[Stated task] Transcribe each line of the material as it is, and drop any picture.

___ Source material ___

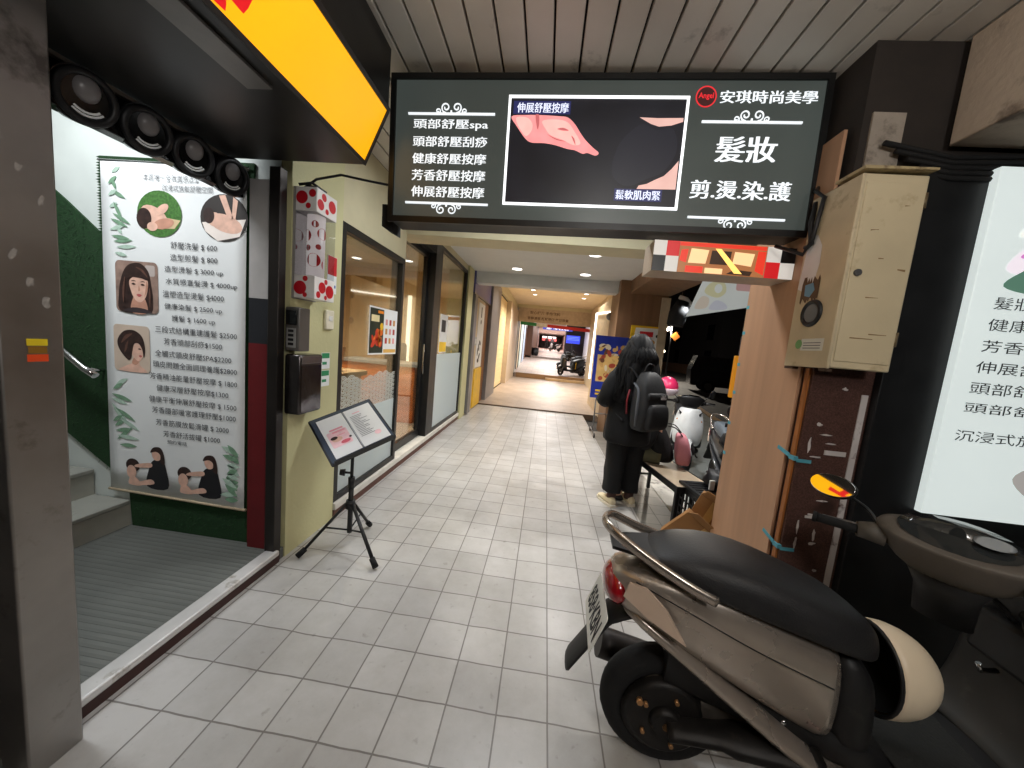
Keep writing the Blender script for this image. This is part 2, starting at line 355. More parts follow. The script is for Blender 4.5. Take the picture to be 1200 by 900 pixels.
# left: dark wall by the camera, stairwell
wall('wall', 'dark grimy wall at the left edge beside the steel post', 'wall', (-1.9, -1.60, -2.2, .80, 0, 2.6), mat('grimy dark wall', (40, 38, 36), .7, var=.3, scale=5, bump=.3))
WPL = mat('stairwell plaster', (206, 212, 208), .75, var=.04, stain=((176, 180, 172), 3, .62))
wall('wall', 'white stairwell wall behind the hanging price banner', 'wall', (-4.6, -1.62, 1.985, 2.1, -.1, 3.4), WPL)
wall('wall', 'dark stairwell side wall hidden behind the steel post', 'wall', (-4.6, -1.65, .72, .80, -.1, 3.4), mat('dim plaster', (120, 118, 112), .8))
wall('wall', 'white end wall at the top of the stairwell', 'wall', (-4.7, -4.6, .72, 2.1, -.1, 3.4), WPL)
struct('stairwell_ceiling', MB().bx(-4.6, -1.80, .8, 1.985, 3.2, 3.3), WPL)
struct('doorway_floor', MB().bx(-4.6, -1.56, .8, 1.985, -.1, .07), mat('grey rubber mat', (98, 100, 96), .55, var=.12, scale=5, stain=((78, 78, 74), 3, .6)))
mt = MB()
for k in range(34): mt.bx(-2.6, -1.57, .83+k*.034, .845+k*.034, .069, .0711)
struct('doorway_mat_ribs', mt, mat('grey rubber ribs', (94, 96, 92), .6))
# staircase
stw = thing('staircase', 'concrete stairs climbing left from the open doorway', 'stairs', (-2.64, 1.4, .07))
STEP = mat('terrazzo step', (148, 148, 140), .6, stain=((96, 96, 92), 6, .56)); RISE = mat('pale riser', (176, 174, 164), .65, stain=((110, 108, 102), 4, .6))
for k in range(8):
    x1 = -2.64-.27*k; z1 = .07+.178*(k+1)
    MB().bx(x1-.27-(.03 if k < 7 else 0), x1-.012, .81, 1.98, .07 if k == 0 else z1-.178-.05, z1-.03).build('riser', RISE, stw)
    MB().bx(x1-.285, x1, .812, 1.978, z1-.03, z1, .006).build('tread', STEP, stw)
hr = thing('handrail', 'steel handrail sloping down beside the stairs', 'handrail', (-2.75, 1.86, 1.09))
MB().tube([(-4.3, 1.86, 2.15), (-2.78, 1.86, 1.12), (-2.72, 1.87, 1.08)], .02, 10).build('rail', CHROME, hr)
MB().tube([(-3.3, 1.86, 1.47), (-3.3, 1.95, 1.44), (-3.3, 1.984, 1.44)], .01, 8).build('bracket', CHROME, hr)
MB().tube([(-2.80, 1.86, 1.12), (-2.80, 1.95, 1.1), (-2.80, 1.984, 1.1)], .01, 8).build('bracket', CHROME, hr)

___

[Finished exercise]
Keep writing the Blender script for this image. This is part 2, starting at line 355. More parts follow. The script is for Blender 4.5. Take the picture to be 1200 by 900 pixels.
# left: dark wall by the camera, stairwell
wall('wall', 'dark grimy wall at the left edge beside the steel post', 'wall', (-1.9, -1.60, -2.2, .80, 0, 2.6), mat('grimy dark wall', (40, 38, 36), .7, var=.3, scale=5, bump=.3))
WPL = mat('stairwell plaster', (206, 212, 208), .75, var=.04, stain=((176, 180, 172), 3, .62))
wall('wall', 'white stairwell wall behind the hanging price banner', 'wall', (-4.6, -1.62, 1.985, 2.1, -.1, 3.4), WPL)
wall('wall', 'dark stairwell side wall hidden behind the steel post', 'wall', (-4.6, -1.65, .72, .80, -.1, 3.4), mat('dim plaster', (120, 118, 112), .8))
wall('wall', 'white end wall at the top of the stairwell', 'wall', (-4.7, -4.6, .72, 2.1, -.1, 3.4), WPL)
struct('stairwell_ceiling', MB().bx(-4.6, -1.80, .8, 1.985, 3.2, 3.3), WPL)
struct('doorway_floor', MB().bx(-4.6, -1.56, .8, 1.985, -.1, .07), mat('grey rubber mat', (98, 100, 96), .55, var=.12, scale=5, stain=((78, 78, 74), 3, .6)))
mt = MB()
for k in range(34): mt.bx(-2.6, -1.57, .83+k*.034, .845+k*.034, .069, .0711)
struct('doorway_mat_ribs', mt, mat('grey rubber ribs', (94, 96, 92), .6))
# staircase
stw = thing('staircase', 'concrete stairs climbing left from the open doorway', 'stairs', (-2.64, 1.4, .07))
STEP = mat('terrazzo step', (148, 148, 140), .6, stain=((96, 96, 92), 6, .56)); RISE = mat('pale riser', (176, 174, 164), .65, stain=((110, 108, 102), 4, .6))
for k in range(8):
    x1 = -2.64-.27*k; z1 = .07+.178*(k+1)
    MB().bx(x1-.27-(.03 if k < 7 else 0), x1-.012, .81, 1.98, .07 if k == 0 else z1-.178-.05, z1-.03).build('riser', RISE, stw)
    MB().bx(x1-.285, x1, .812, 1.978, z1-.03, z1, .006).build('tread', STEP, stw)
hr = thing('handrail', 'steel handrail sloping down beside the stairs', 'handrail', (-2.75, 1.86, 1.09))
MB().tube([(-4.3, 1.86, 2.15), (-2.78, 1.86, 1.12), (-2.72, 1.87, 1.08)], .02, 10).build('rail', CHROME, hr)
MB().tube([(-3.3, 1.86, 1.47), (-3.3, 1.95, 1.44), (-3.3, 1.984, 1.44)], .01, 8).build('bracket', CHROME, hr)
MB().tube([(-2.80, 1.86, 1.12), (-2.80, 1.95, 1.1), (-2.80, 1.984, 1.1)], .01, 8).build('bracket', CHROME, hr)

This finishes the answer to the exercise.